White supremacist set to be executed for 1994 murder

Associated Press/April 13, 2009

A white supremacist convicted of shooting to death one of his followers after he failed to burn down a house in Athens is scheduled to be executed later this month.

William Mark Mize is to be put to death by injection on April 28 at 7 p.m., the state Attorney General's Office said Monday. He would be the second person in Georgia to be executed this year.

Mize, who is 52, was convicted in Oconee County Superior Court for the 1994 murder of Eddie Tucker, who was shot at close range three times after he failed to burn down a house Mize considered a crack house in nearby Athens.

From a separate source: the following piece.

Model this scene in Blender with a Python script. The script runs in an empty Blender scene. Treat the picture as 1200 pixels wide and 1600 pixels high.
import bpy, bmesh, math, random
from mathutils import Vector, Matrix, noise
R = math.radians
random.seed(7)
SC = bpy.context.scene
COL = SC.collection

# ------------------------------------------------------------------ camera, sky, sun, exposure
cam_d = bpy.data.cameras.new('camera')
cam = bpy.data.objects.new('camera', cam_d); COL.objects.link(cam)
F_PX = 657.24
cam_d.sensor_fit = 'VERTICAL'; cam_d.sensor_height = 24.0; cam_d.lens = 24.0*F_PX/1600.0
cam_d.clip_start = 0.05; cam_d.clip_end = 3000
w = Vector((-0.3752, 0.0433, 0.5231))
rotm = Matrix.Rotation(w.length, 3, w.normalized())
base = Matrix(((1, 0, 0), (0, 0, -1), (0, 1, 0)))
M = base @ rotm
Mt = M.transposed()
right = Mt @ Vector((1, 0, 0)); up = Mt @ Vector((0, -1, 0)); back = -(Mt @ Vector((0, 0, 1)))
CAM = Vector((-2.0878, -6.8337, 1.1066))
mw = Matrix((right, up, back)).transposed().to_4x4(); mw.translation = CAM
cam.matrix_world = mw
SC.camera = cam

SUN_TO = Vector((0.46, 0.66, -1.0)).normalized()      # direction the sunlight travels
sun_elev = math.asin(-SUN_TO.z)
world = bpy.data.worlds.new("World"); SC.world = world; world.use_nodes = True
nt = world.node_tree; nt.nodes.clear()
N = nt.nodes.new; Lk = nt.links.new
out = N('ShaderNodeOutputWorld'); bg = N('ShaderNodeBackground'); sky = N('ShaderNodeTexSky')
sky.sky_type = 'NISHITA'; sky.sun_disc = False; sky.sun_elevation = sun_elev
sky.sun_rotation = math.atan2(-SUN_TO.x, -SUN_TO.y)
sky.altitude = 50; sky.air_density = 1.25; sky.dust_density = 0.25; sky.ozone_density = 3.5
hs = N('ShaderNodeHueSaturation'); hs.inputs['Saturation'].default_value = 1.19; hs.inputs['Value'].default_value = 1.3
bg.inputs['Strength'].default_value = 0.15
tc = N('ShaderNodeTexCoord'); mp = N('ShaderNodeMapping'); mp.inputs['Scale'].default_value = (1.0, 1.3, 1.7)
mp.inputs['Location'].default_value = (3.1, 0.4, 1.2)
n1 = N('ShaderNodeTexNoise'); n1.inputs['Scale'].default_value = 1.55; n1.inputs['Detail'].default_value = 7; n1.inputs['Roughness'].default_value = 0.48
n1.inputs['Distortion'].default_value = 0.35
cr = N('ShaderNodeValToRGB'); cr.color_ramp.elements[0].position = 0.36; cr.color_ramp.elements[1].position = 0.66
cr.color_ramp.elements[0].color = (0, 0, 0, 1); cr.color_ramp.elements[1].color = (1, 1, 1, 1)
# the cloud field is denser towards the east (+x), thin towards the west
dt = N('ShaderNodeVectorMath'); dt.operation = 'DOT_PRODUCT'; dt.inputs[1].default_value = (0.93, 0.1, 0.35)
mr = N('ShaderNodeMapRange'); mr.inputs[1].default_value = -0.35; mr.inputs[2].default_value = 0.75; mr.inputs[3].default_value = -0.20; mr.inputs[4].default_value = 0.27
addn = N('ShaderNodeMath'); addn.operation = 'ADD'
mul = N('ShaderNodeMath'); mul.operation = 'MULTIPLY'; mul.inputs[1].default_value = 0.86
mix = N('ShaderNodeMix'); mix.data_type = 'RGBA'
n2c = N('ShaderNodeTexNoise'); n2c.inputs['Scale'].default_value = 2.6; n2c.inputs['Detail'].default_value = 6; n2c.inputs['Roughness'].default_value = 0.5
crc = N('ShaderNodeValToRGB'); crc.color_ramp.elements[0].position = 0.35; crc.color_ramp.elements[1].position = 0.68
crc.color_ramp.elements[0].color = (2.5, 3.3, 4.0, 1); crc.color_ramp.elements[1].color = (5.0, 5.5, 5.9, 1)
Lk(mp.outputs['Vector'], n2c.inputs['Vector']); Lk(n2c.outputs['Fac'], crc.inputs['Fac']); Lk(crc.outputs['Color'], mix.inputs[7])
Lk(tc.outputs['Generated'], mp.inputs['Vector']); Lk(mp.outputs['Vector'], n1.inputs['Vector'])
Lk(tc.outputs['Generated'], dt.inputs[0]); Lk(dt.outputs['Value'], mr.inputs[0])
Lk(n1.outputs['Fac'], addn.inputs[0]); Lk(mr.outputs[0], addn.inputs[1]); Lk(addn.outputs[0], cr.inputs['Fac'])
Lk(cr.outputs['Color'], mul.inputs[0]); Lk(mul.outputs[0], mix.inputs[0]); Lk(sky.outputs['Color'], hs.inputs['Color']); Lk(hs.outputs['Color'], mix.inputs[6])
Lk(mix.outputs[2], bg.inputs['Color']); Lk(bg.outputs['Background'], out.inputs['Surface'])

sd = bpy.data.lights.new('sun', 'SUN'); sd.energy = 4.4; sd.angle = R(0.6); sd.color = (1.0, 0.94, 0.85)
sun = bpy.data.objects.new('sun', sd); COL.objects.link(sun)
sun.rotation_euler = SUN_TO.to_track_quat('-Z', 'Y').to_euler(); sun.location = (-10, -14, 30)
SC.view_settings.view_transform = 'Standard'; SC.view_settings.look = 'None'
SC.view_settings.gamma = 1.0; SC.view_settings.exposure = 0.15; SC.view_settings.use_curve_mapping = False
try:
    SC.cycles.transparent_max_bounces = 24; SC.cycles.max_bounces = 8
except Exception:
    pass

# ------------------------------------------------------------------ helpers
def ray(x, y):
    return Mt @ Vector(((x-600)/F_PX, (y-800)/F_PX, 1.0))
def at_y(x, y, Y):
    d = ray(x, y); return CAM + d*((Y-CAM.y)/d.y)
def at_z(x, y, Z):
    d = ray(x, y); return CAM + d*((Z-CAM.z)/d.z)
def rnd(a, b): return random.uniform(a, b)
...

Tucker was a prospective member of the National Vastilian Aryan Party, a white supremacist group that prosecutors compare to the Ku Klux Klan. It was led by Mize, authorities say, and Tucker had filled out an application to join the group but was not yet a full member.

Mize ordered Tucker and another supporter, Chris Hattrup, to set the house on fire the night of Oct. 15, 1994, and they stopped at a local convenience store to buy a can of lighter fluid, according to court records. But the two failed to successfully light the house on fire.

When Mize learned about the failed mission, he told Hattrup "you know what we have to do," according to testimony. Prosecutors say he and Hattrup soon led the 34-year-old Tucker into the woods, where Hattrup shot him in the back and chest. Mize, they say, killed him with a shot to the head.

Police found the body a few days later, and police soon arrested Mize and several other group members involved in the death. One of the witnesses, Mize's girlfriend, agreed to testify against him and her charges were dropped. Mize was convicted on December 12, 1995, of murder and was sentenced to death a day later.

Hattrup, meanwhile, pleaded guilty to murder and was sentenced to life with no parole eligibility for 20 years.

In a string of unsuccessful state and federal appeals, Mize claimed there wasn't enough evidence to prove he had fired the shot and that prosecutors withheld evidence from a pretrial interview with a key witness.

He also complained that the state introduced "inflammatory, irrelevant evidence" about Mize's racist beliefs to prejudice the jury. The panel was shown photographs of items seized from Mize's home, including a KKK belt buckle and a racist poster.

The Georgia Supreme Court ruled in 1998 that while evidence concerning a defendant's political or racial beliefs is normally irrelevant, the evidence was accepted because it explained Mize's motive for the murder "and his bent of mind."

The 11th Circuit Court of Appeals in July 2008 rejected Mize's appeal and the U.S. Supreme Court in March decided against hearing the case.